Anyway, the statistics you acquire choose your path through the game and the endings available to you.
(this can vary - the most stereotypical example is some girls require high stats in certain categories before you can woo them. Alternatives such as "Princess Maker" have you raising the stats of an adopted daughter by choosing what activities and jobs she does, which ultimately affects her personality, and her ending "adult life". Which includes meeting the prince and becoming a princess, of course. But also includes falling in love with you and becoming your wife, or running away to become a prostitute, or many others. Those zany japanese :P )
A simplified example can be found in the recent PS2 game Persona 3. Although half of the game is a traditional dungeon crawling RPG, the other half is a streamlined stat-raising dating/social sim game. It's simplified in that there arent many choices or gameplay in that half of the game, and no variance in outcomes - the social aspect in Persona 3 is designed to complement the combat aspect by "powering up" certain abilties of the character.
Posted by: zeech | August 08, 2008 at 01:03 PM
zeech: I find this kind of Japanese social RPG to be interesting, not least of which because it only seems to sell inside Japan.
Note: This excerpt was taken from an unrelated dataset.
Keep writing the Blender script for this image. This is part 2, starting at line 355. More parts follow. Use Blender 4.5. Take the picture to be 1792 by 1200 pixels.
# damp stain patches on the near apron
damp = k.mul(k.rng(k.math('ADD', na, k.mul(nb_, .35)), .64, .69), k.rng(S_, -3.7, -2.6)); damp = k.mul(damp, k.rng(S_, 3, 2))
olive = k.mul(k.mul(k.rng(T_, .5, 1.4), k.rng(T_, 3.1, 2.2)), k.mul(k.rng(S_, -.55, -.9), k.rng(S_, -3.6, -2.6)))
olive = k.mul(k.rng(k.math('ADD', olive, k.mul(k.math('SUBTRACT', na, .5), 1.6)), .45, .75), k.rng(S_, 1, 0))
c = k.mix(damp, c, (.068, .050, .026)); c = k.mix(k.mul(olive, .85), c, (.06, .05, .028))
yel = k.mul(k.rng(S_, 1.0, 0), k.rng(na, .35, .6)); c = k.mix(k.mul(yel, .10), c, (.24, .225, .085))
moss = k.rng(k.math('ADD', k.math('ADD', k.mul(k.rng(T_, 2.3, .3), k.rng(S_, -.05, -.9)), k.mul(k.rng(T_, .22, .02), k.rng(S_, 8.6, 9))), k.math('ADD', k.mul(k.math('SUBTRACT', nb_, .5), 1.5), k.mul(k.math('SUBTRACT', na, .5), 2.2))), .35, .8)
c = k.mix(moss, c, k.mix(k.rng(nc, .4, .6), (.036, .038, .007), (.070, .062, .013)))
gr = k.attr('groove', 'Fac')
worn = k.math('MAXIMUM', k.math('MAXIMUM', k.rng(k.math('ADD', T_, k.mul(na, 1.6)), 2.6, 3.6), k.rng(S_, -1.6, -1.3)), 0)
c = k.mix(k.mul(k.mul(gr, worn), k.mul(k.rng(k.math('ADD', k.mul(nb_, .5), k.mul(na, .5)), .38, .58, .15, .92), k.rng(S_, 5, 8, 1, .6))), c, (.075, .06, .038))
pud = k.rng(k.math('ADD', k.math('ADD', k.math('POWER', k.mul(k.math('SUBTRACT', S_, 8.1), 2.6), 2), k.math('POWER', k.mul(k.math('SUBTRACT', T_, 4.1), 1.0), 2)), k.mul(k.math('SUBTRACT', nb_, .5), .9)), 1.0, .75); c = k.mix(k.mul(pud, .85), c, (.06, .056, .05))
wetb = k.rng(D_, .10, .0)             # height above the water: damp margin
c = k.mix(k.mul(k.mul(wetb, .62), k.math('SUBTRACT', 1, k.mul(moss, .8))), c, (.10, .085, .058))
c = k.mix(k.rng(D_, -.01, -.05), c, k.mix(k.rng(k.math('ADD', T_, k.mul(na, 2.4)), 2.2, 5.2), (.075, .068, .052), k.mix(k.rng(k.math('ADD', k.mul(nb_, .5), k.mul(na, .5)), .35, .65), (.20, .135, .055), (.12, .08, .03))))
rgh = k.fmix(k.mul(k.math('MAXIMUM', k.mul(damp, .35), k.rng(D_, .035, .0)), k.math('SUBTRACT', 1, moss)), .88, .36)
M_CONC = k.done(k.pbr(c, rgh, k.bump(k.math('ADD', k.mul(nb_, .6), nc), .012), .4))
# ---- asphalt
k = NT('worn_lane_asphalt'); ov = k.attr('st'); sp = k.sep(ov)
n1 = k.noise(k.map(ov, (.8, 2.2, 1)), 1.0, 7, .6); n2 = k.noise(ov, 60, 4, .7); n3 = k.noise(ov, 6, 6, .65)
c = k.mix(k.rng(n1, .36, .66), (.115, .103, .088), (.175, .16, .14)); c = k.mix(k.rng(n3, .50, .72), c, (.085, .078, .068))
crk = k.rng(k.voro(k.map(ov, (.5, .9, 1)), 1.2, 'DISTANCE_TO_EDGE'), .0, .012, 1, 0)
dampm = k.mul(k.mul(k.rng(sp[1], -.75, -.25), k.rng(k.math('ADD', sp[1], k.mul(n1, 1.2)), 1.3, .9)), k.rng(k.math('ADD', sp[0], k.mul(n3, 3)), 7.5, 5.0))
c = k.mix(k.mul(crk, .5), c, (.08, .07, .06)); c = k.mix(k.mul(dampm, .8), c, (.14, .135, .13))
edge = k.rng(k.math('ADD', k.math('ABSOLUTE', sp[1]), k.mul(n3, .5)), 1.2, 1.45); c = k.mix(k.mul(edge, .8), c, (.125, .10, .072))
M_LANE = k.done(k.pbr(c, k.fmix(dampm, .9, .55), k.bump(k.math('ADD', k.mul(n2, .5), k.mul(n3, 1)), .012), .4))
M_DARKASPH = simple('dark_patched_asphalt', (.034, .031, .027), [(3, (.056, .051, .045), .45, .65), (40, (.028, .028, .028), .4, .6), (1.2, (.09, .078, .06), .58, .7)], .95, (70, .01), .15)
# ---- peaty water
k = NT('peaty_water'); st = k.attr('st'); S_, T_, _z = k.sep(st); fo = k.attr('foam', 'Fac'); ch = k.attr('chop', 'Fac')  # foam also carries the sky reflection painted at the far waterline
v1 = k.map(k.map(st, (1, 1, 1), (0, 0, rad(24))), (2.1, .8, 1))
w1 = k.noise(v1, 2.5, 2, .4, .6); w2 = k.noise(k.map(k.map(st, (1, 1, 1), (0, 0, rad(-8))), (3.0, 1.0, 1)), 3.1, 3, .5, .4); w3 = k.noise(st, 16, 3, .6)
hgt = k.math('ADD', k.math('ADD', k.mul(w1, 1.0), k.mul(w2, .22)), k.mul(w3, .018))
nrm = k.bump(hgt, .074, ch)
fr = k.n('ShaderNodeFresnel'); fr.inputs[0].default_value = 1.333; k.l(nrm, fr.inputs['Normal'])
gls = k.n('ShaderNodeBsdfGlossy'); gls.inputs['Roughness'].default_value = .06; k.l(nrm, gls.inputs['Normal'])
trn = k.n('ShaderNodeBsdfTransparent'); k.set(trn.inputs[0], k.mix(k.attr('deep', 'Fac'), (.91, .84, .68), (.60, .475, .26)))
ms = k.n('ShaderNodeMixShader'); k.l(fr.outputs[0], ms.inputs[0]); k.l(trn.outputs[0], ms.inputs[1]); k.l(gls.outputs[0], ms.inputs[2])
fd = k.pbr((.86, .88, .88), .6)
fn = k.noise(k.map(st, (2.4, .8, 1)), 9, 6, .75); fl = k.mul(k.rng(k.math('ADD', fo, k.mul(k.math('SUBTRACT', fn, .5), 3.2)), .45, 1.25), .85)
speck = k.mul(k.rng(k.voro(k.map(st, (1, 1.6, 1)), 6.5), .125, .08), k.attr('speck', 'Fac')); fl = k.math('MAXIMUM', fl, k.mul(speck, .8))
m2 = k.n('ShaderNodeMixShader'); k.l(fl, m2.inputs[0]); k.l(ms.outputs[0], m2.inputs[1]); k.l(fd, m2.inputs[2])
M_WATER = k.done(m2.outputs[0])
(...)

Why should that be? I'm tempted to say that it's because these games are too offbeat to be exported, but that doesn't address the question of why we don't get more Western versions of the same thing. I feel there should be a market somewhere.
Thanks for the further observations!
Posted by: Chris | August 26, 2008 at 07:30 AM
I dont know if its the chicken or the egg, but it seems like western developers simply dont have skill pool necessary to develop such games. Quality and quantity together will eventually result in sales and a market. By definition, something is only "offbeat" if people arent used to it.
As I said in the "games as narrative" post, Japan regularly churns out hundreds of low-tech games composed entirely of text, voice, and anime portraits. These games occur both commercially and in their very large indy games markets.
So think about it, you have thousands and thousands of people working on games (pro and indy) who are either writing stories and dialogue, voice acting, or drawing anime / hentai ;) images.
So is it any wonder that they make the best (and consume the most) story/dialogue and character driven games? Is it any wonder that they make good 2d fighting games? (which require a lot of animation).
In contrast, the skill pool of wannabe game industry employees in the west is much more composed of level designers and coders. Most of the funky procedurally generated graphics / physics-based toy indy games come from western/european programmers, for example.
I also get the feeling that the fact that the Japanese gaming market has traditionally been on fixed-technology platforms (they dont upgrade their PCs much or use it for gaming, and most gaming is done on consoles) versus the West, which has traditionally (until recently) been gaming on rapidly improving PC tech, has had a really strong influence on the skillbase of game devs and on the sorts of games that people make/buy.